心躍るフィールド曲、緊張感あふれる戦闘曲、キャラクターの心情を見事に表現したテーマ曲。そのどれもが驚くほどキャッチーで、プレイヤーの感情を揺さぶります。
ゲームを進めていくと、あなたはこの世界の“秘密”に気づき始めるでしょう。その時、この素晴らしい音楽と巧みな演出が組み合わさることで生まれる感動は、きっとあなたのゲーム史に深く刻まれるはずです。
まとめ:その結末は、あなた自身の物語

『UNDERTALE』は、ただクリアするだけのゲームではありません。モンスターたちと触れ合い、この世界の真実を知り、そして自分自身の行動の結果と向き合う“体験”そのものです。
これから地下世界へ旅立つあなたへ、一つだけ。
あなたの最初の冒険は、たった一度きりです。どうか、あなたの“ケツイ”を大切にしてください。
ゲームの思い出
- 最初のフラウィの「親切な」言葉に騙されかけ、トリエルに助けてもらった時の絶対的な安心感。
- パピルスのあまりにも純粋なパズルと「人間を捕獲したい」という熱意に、すっかり絆されてしまったこと。

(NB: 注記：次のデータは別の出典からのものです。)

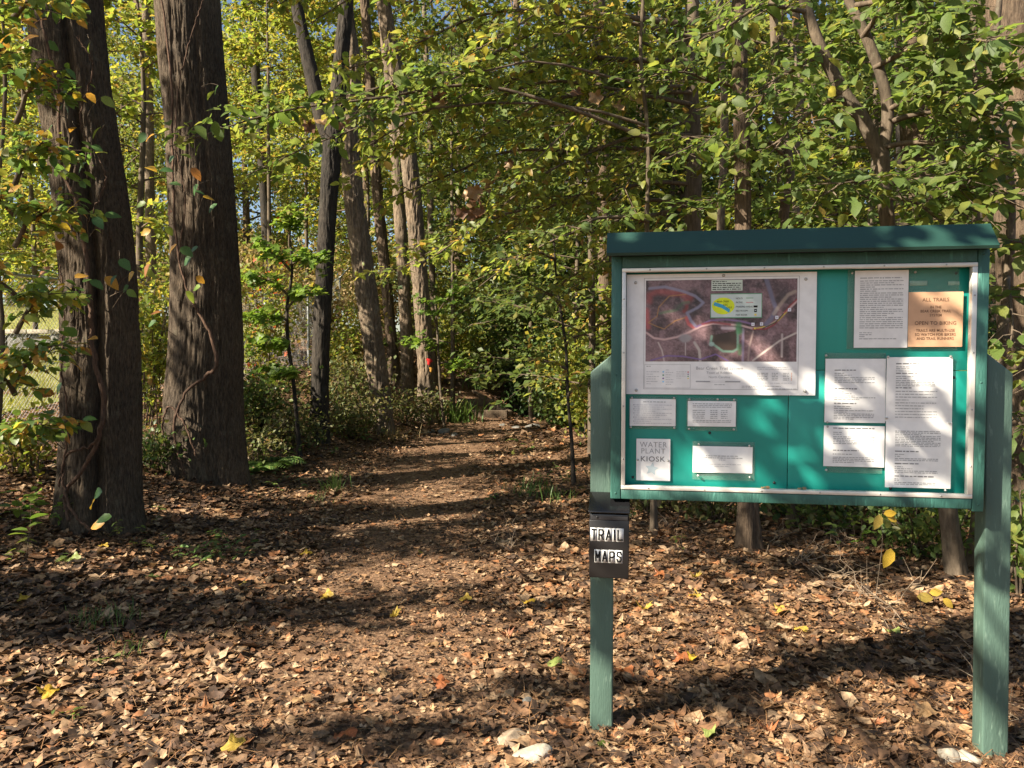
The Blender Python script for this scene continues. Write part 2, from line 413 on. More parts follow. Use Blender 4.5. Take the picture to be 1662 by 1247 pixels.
def r_oak(th):
    e = 1 / np.sqrt((np.cos(th) / .62) ** 2 + (np.sin(th) / .30) ** 2)
    return e * (0.80 + 0.24 * np.cos(9 * th))
def r_oval(th): return 1 / np.sqrt((np.cos(th) / .55) ** 2 + (np.sin(th) / .33) ** 2) * (1 + .06 * np.cos(3 * th))
def r_bit(th): return 0.38 + 0.13 * np.sin(3 * th + 1) + 0.1 * np.cos(5 * th)
OVATE = t_ovate(); OVATE2 = t_ovate(0.36, 0.15, 0.38); NARROW = t_ovate(0.19, 0.3, 0.3); FARL = t_far()
MAPLE = t_polar(r_maple, 20, 0.25, 1, 3)

def frames(ax, nm):
    ax = unit(ax); nm = nm - ax * np.sum(ax * nm, 1, keepdims=True); nm = unit(nm)
    return np.stack([ax, np.cross(nm, ax), nm], 2)      # columns
def bake(tpl, pos, ax, nm, size):
    V, T = tpl; Rm = frames(ax, nm)
    P = np.einsum('nij,kj->nki', Rm, V) * np.asarray(size)[:, None, None] + pos[:, None, :]
    n, k = len(pos), len(V)
    return P.reshape(-1, 3), (T[None] + (np.arange(n) * k)[:, None, None]).reshape(-1, 3)

LEAFMESH = {}
def leaf_obj(tplname, tpl, mat, parent, p, ax, nm, s, name='leaf'):
    key = (tplname, mat.name)
    if key not in LEAFMESH:
        me = mesh_raw('leaf_' + tplname, tpl[0], tpl[1]); me.materials.append(mat); LEAFMESH[key] = me
    o = bpy.data.objects.new(name, LEAFMESH[key]); COL.objects.link(o)
    Rm = frames(ax[None], nm[None])[0]
    m = Matrix.Identity(4)
    for a in range(3):
        for b in range(3): m[a][b] = float(Rm[a, b] * s)
        m[a][3] = float(p[a])
    if parent is not None:
        o.parent = parent
        m = Matrix.Translation(parent.location).inverted() @ m
    o.matrix_basis = m
    return o

class Leaves:
    def __init__(s): s.P = []; s.A = []; s.Nn = []; s.S = []
    def add(s, P, A, Nn, S): s.P.append(P); s.A.append(A); s.Nn.append(Nn); s.S.append(S)
    def arr(s): return [np.concatenate(q) for q in (s.P, s.A, s.Nn, s.S)]

def in_view(P, m=0):
    x, y, z = project(P)
    return (z > .5) & (x > -m) & (x < 1662 + m) & (y > -m) & (y < 1247 + m)

def crown_build(lv, parent, tplname, tpl, mat, n_single=0, name='crown', keep_clear=True):
    P, A, Nn, S = lv.arr()
    if keep_clear:      # nothing pokes through the notice board or hangs in front of it
        x, y, z = project(P)
        bad = (x > 935) & (x < 1662) & (y > 352) & (z < 4.3) & (z > 0)
        bad |= (z > 0) & (z < 2.2) & in_view(P, 250)
        P, A, Nn, S = P[~bad], A[~bad], Nn[~bad], S[~bad]
    if n_single:
        v = in_view(P); x, y, z = project(P)
        key = np.where(v, S / np.maximum(z, .1), 0); o = np.argsort(-key)[:n_single]
        o = o[key[o] > 0]
        for q in o: leaf_obj(tplname, tpl, mat, parent, P[q], A[q], Nn[q], S[q])
        k = np.ones(len(P), bool); k[o] = False
        P, A, Nn, S = P[k], A[k], Nn[k], S[k]
    V, T = bake(tpl, P, A, Nn, S)
    off = np.array(parent.location) if parent is not None else 0
    me = mesh_raw(name, V - off, T)
    o = obj(name, me, mat, parent)
    if n_single or name != 'crown': o['kind'] = 'stuff'
    return o

def rnd_dirs(n, rng, up=0.0):
    v = rng.normal(size=(n, 3)); v[:, 2] += up; return unit(v)

# branch with side twigs and leaves in flat layers
def spray(mb, lv, start, end, rng, r0=0.02, nsub=14, sub=0.7, leaf=0.075, dens=26, sag=0.1, t0=0.25, flat=0.5, wob=0.12):
    start = np.asarray(start, float); end = np.asarray(end, float); Ld = np.linalg.norm(end - start)
    k = 6; ts = np.linspace(0, 1, k)[:, None]
    pts = start + (end - start) * ts + rng.normal(0, wob * Ld * 0.12, (k, 3)) * np.sin(np.pi * ts) + np.array([0, 0, 1.0]) * sag * Ld * np.sin(np.pi * ts)
    path = resample(pts, 22); rad = np.linspace(r0, 0.004, 22)
    mb.add(*_q(tube(path, rad, 6) if r0 >= .018 else tube(path[::3], rad[::3], 5)))
    d = unit(end - start)
    for q in range(nsub):
        t = t0 + (1 - t0) * (q + rng.random()) / nsub
        p = path[min(21, int(t * 21))]; sgn = 1 if q % 2 else -1
        side = unit(np.cross(d, [0, 0, 1])) * sgn
        L = sub * (1.15 - 0.7 * t) * (0.6 + 0.7 * rng.random())
        dr = unit(d * (0.5 + 0.5 * rng.random()) + side * (0.6 + 0.5 * rng.random()) + np.array([0, 0, rng.normal(0.02, 0.28)]))
        sp = p + dr * np.linspace(0, L, 6)[:, None] + np.array([0, 0, -0.10 * L]) * np.linspace(0, 1, 6)[:, None] ** 2 + rng.normal(0, .012, (6, 3))
        sp[0] = p
        mb.add(*_q(tube(sp[[0, 2, 5]], np.array([max(.0035, r0 * .3), .0026, .0016]), 4)))
        n = max(3, int(L * dens)); u = rng.random(n) ** 0.8
        P = p + dr * (u * L)[:, None] + np.array([0, 0, -0.10 * L]) * (u ** 2)[:, None]
        off = rng.normal(0, 1, (n, 3)); off[:, 2] *= 0.45
        A = unit(dr * 0.55 + off * 0.8 + np.array([0, 0, -.25]))
        P = P + A * 0.015 + rng.normal(0, .035, (n, 3)) * np.array([1, 1, .7])
        Nn = unit(np.array([0, 0, 1.0]) + rng.normal(0, flat, (n, 3)) + SUN * 0.8)
        lv.add(P, A, Nn, leaf * rng.uniform(.42, 1.5, n))
def _q(vq): return vq[0], None, vq[1]

# ------------------------------------------------------------------ litter on the floor
def litter():
    rng = np.random.default_rng(5); mb = MB()
    tn = [t_polar(r_maple, 15, 0.33, 2, 1), t_polar(r_maple, 15, 0.54, 2, 2), t_polar(r_oak, 16, 0.36, 2, 3), t_polar(r_oval, 8, 0.42, 2, 4), t_polar(r_bit, 7, 0.48, 2, 5),
          t_polar(r_bit, 8, 0.30, 2, 6), t_polar(r_oval, 8, 0.66, 2, 7), t_polar(r_bit, 8, 0.60, 2, 8), t_polar(r_bit, 7, 0.72, 2, 9)]
    tb = [t_polar(r_maple, 12, 0.30, 1, 15), t_polar(r_oval, 9, 0.42, 1, 16), t_polar(r_bit, 8, 0.48, 1, 17), t_polar(r_oak, 12, 0.42, 1, 18), t_polar(r_bit, 9, 0.66, 1, 19)]
    tm = [t_polar(r_bit, 6, .45, 1, 11), t_polar(r_maple, 8, .4, 1, 12), t_polar(r_oval, 6, .5, 1, 13), t_polar(r_oak, 7, .45, 1, 14)]
    def scatter(n, y0, y1, tpls, s0, s1, lift, thin=.30):
        y = y0 + (y1 - y0) * rng.random(n) ** 1.0
        hw = 0.74 * y + 0.9
        x = rng.uniform(-1, 1, n) * hw
        d = np.abs(x - trail_x(y)); on = sstep(.85, .35, d) * sstep(1.5, 3.6, y)
        keep = rng.random(n) > thin * on
        keep &= ~((x < -6.3) & (y > 8)); x, y, on = x[keep], y[keep], on[keep]; n = len(x)
        z = ground(x, y) + rng.random(n) * lift
        s = rng.uniform(s0, s1, n) * (1 - .35 * on) * rng.choice([.45, .6, .75, .9, 1.05, 1.4], n)
        Nn = unit(np.array([0, 0, 1.0]) + rng.normal(0, .15, (n, 3)))
        a = rng.random(n) * 6.283; A = np.stack([np.cos(a), np.sin(a), rng.normal(0, .12, n)], 1)
        P = np.stack([x, y, z], 1); w = rng.integers(0, len(tpls), n)
        for k, tp in enumerate(tpls):
            m = w == k
            if m.any(): V, T = bake(tp, P[m], A[m], Nn[m], s[m]); mb.add(V, T)
    scatter(17000, 1.9, 4.6, tn, .040, .088, .018)
    scatter(21000, 4.4, 7.5, tb, .04, .088, .025)
    scatter(36000, 1.9, 7.5, tm, .014, .036, .022, 0)
    scatter(30000, 7.2, 13.5, tm, .045, .09, .03)
    scatter(16000, 13, 24, tm, .09, .16, .05)
    o = obj('leaf_litter', mb.mesh('leaf_litter'), M['litter'], kind='stuff')
    tag(o, 'brown dry fallen leaves covering the forest floor', 'leaf litter')
    # pine straw
    n = 15000; y = 2.0 + 6 * rng.random(n) ** 1.4; x = rng.uniform(-1, 1, n) * (.7 * y + .6)
    x = np.where(rng.random(n) < .5, np.abs(x) * .9 + .2, x)
    a = rng.random(n) * 6.283; L = rng.uniform(.05, .15, n); z = ground(x, y) + .012 + rng.random(n) * .03
    d = np.stack([np.cos(a), np.sin(a), rng.normal(0, .12, n)], 1); sd = np.stack([-np.sin(a), np.cos(a), 0 * a], 1) * .0011
    P = np.stack([x, y, z], 1); e = P + d * L[:, None]; mid = (P + e) / 2 + np.stack([0 * a, 0 * a, rng.uniform(0, .012, n)], 1) + sd * rng.normal(0, 6, (n, 1))
    V = np.stack([P - sd, P + sd, mid + sd, mid - sd, e], 1).reshape(-1, 3); o5 = (np.arange(n) * 5)[:, None]
    mb = MB(); mb.add(V, T=np.array([[3, 2, 4]]) + o5, Q=np.array([[0, 1, 2, 3]]) + o5)
    o = obj('pine_straw', mb.mesh('pine_straw'), M['needle'], kind='stuff')
    tag(o, 'thin brown pine needles strewn over the dead leaves', 'pine straw')
litter()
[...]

- アンダインとの料理対決で、情熱的すぎて家が全焼してしまった時の大爆笑。
- サンズのグリルビーズでの語らいと、時折見せる真剣な眼差しに隠された意味を考えた
- ナプスタブルークと一緒に寝転んで、宇宙を感じながらただ静かに過ごしたなあ
- テミーむらに初めてたどり着き、「ワーイ!」「ホイ!」の嵐に困惑しながらも、学費を払うために必死でアイテムを売買したw
- メタトンEXとの華麗なるショーバトルで、視聴率を稼ぐために必死にポーズを決めたわ
- アズゴア戦で「たたかう」コマンドしか選べず、悲しい瞳に胸が張り裂けそうになった
- うざいイヌが、いつの間にかアイテム欄を埋め尽くしていた時の、怒りと愛情が混じった不思議な感情。